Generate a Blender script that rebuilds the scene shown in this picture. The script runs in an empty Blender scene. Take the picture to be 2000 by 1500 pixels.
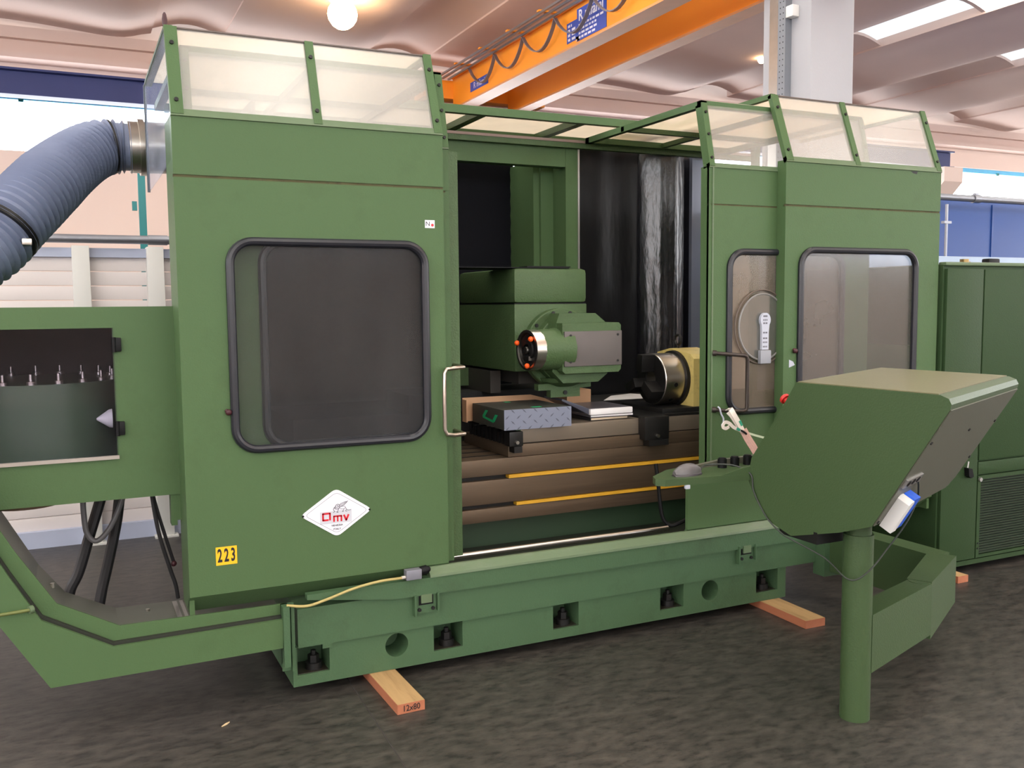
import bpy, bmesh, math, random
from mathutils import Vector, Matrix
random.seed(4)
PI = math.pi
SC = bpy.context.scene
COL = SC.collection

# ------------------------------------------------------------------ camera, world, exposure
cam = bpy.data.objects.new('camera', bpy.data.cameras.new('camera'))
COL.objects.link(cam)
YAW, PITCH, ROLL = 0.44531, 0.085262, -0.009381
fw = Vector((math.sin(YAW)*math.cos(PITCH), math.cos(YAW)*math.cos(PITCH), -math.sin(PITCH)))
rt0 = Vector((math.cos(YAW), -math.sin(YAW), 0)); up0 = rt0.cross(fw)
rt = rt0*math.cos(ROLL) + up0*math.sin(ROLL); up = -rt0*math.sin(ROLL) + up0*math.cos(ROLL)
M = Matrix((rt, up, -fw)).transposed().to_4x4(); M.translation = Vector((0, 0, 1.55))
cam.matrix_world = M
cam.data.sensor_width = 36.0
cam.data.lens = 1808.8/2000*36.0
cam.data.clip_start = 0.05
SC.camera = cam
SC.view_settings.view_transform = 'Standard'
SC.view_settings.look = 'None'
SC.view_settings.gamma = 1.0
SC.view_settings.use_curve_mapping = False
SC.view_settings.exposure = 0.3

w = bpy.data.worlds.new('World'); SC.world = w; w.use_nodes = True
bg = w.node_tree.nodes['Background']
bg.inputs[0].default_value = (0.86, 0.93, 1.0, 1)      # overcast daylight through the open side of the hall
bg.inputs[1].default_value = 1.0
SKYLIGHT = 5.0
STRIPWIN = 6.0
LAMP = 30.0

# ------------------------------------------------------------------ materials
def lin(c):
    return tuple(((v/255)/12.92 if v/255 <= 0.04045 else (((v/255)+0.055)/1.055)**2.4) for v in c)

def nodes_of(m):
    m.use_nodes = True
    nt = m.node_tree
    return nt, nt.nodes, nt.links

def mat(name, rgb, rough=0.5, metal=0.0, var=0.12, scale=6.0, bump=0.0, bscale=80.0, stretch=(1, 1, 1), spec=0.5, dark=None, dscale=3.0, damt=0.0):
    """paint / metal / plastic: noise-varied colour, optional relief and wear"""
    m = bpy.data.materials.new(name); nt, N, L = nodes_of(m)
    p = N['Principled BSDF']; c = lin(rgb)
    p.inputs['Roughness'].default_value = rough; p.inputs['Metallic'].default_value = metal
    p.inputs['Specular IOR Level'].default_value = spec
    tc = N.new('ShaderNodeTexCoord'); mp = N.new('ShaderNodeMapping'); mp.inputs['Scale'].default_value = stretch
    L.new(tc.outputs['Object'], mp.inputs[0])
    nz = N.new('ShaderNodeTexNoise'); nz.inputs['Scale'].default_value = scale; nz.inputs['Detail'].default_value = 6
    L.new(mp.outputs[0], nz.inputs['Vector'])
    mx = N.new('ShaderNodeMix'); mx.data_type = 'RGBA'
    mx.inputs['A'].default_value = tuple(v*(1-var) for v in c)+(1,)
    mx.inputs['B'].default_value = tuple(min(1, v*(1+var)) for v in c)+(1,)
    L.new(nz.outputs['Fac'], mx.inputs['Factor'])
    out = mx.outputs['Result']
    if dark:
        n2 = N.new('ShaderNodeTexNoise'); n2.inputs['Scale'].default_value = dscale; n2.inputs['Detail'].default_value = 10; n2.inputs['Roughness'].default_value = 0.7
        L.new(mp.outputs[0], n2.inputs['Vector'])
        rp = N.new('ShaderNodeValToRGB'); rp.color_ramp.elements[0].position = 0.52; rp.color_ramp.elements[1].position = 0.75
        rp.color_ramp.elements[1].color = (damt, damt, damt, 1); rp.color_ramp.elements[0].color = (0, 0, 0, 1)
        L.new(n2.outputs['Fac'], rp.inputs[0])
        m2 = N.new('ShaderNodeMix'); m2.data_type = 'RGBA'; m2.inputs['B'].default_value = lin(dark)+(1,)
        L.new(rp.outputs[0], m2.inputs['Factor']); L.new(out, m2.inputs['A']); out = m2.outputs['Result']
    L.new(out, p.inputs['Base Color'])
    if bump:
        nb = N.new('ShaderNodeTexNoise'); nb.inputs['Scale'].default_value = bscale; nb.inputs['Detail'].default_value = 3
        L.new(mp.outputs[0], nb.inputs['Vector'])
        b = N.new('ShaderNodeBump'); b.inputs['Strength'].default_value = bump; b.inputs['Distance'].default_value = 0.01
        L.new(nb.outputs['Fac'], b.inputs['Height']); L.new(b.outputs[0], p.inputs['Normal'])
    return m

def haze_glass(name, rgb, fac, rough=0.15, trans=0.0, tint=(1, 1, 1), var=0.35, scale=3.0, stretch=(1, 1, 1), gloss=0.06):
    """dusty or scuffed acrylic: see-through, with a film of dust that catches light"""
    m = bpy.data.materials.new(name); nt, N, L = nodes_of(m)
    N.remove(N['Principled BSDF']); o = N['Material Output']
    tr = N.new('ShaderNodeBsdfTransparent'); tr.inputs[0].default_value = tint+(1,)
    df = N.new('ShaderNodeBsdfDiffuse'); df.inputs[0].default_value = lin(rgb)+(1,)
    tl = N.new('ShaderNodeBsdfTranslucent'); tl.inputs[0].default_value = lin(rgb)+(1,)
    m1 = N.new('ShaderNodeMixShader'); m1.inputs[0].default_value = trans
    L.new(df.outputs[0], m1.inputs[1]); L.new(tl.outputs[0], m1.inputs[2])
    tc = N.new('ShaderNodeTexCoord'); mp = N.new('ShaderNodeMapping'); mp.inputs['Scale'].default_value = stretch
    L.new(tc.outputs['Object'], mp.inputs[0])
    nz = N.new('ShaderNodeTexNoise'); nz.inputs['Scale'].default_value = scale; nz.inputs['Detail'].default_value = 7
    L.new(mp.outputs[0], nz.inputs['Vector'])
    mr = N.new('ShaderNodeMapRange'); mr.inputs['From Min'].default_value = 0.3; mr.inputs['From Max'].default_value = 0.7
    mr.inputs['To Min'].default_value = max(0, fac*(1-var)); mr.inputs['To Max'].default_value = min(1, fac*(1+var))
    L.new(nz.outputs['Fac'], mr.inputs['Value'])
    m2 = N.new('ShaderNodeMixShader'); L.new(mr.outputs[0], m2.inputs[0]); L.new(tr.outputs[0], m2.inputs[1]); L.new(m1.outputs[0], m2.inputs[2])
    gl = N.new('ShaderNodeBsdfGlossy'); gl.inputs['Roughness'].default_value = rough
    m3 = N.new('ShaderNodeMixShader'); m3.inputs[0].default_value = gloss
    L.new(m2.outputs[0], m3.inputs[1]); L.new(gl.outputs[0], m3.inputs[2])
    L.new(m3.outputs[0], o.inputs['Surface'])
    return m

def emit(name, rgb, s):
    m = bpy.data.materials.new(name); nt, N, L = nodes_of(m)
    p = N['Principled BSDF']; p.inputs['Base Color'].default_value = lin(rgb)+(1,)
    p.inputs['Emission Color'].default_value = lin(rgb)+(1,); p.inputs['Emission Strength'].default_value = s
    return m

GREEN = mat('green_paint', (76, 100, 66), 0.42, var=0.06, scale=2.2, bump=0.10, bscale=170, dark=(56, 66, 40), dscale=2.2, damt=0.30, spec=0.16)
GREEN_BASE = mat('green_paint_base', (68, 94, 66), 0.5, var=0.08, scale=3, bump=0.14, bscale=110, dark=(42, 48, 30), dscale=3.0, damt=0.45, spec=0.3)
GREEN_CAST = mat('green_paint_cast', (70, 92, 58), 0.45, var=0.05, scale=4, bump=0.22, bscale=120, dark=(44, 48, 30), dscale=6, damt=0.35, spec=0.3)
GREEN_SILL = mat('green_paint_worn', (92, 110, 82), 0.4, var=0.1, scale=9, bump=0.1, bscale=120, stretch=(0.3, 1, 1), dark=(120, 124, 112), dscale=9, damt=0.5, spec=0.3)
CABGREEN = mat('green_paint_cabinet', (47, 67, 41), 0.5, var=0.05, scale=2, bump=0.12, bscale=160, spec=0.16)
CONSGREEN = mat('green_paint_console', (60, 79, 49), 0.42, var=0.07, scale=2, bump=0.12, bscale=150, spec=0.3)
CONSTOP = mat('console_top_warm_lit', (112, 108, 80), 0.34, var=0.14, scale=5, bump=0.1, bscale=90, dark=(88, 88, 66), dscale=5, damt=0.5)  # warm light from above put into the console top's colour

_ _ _

Given instruction
Write out exactly the lines between the start of the data and the line with "COL = SC.collection", including both, but none of the pictures.

Exercise solution
Generate a Blender script that rebuilds the scene shown in this picture. The script runs in an empty Blender scene. Take the picture to be 2000 by 1500 pixels.
import bpy, bmesh, math, random
from mathutils import Vector, Matrix
random.seed(4)
PI = math.pi
SC = bpy.context.scene
COL = SC.collection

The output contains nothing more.